Inwieweit es sich bei den Gasantrieben um eine Übergangslösung handeln wird, ist derzeit nicht absehbar. Für Ulrich Sieg von der Hamburger Hochbahn jedenfalls steht fest, dass die Antriebe von Bussen zumindest im städtischen ÖPNV zukünftig elektrisch sein werden. In seinem Beitrag "Elektrisch angetriebene Stadtbusse — Ausgangslage, Entwicklungsstand, Ausblick" für den Tagungsband zu den Hamburger Karosseriebautagen 2016 schränkt Sieg allerdings auch ein: "Welche Art von E-Bus-Systemen sich ab wann durchsetzen werden, ist und bleibt wohl noch einige Zeit offen." Dies sei der noch nicht abgeschlossenen Entwicklung und Durchdringung der komplexen Systemausprägungen geschuldet.

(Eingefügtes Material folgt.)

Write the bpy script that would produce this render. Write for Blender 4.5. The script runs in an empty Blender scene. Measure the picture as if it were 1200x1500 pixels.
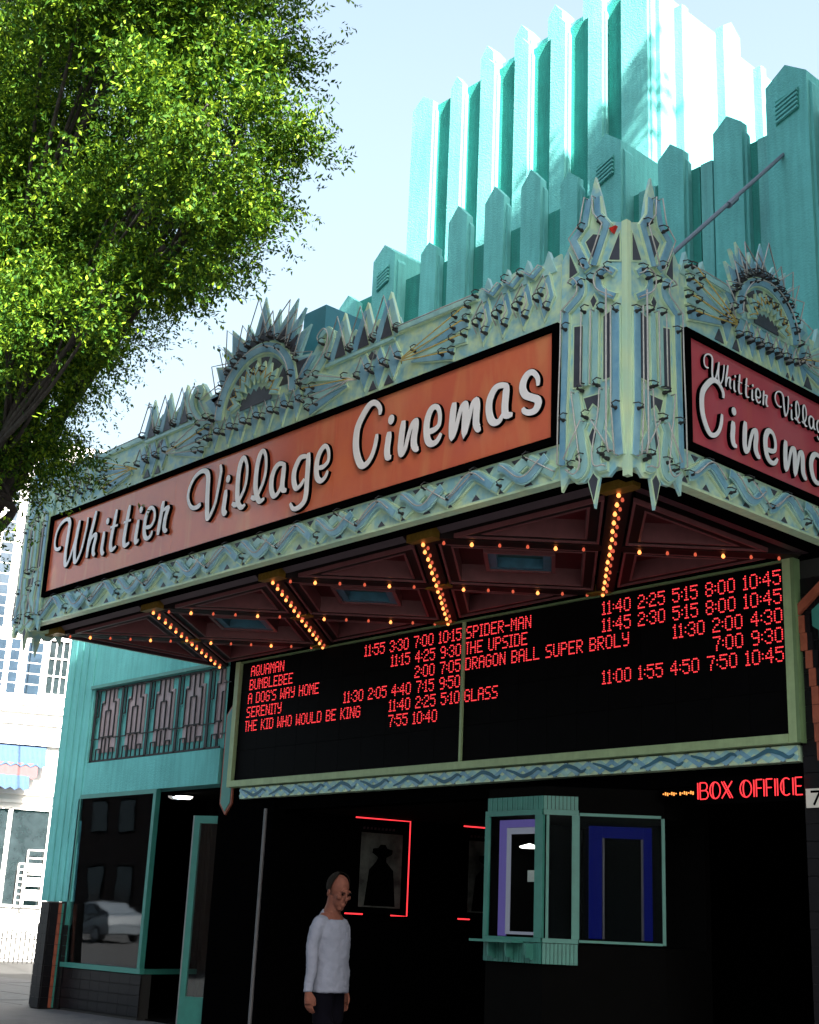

Elektrische Stadtbusse in Lauerstellung
Schützenhilfe erhält Sieg von den ZF-Autoren Andreas Grossl, Wolfgang Krojer, Harald Wendl und Franz Bitzer: "Elektromobilität steht nicht etwa für einen kurzfristigen Hype, sondern hat sich — parallel zu kontinuierlichen Effizienzverbesserungen bei verbrennungsmotorischen und hybridisierten Antriebssträngen — zu einem bedeutsamen, anhaltenden Markttrend entwickelt", schreiben sie in ihrem Beitrag "Portalachse AVE 130 für elektrische Stadtbusse" für die ATZ 12/2015. Künftig plant ZF den Autoren zufolge, die eigenen Elektronikkompetenzen in noch größerem Umfang in das AVE-130-Portalachsensystem einzubringen. Primäre Ziele sind dabei Entwicklungserleichterungen für OEMs, weitergehende Zusatzfunktionen sowie eine abermals höhere Effizienz.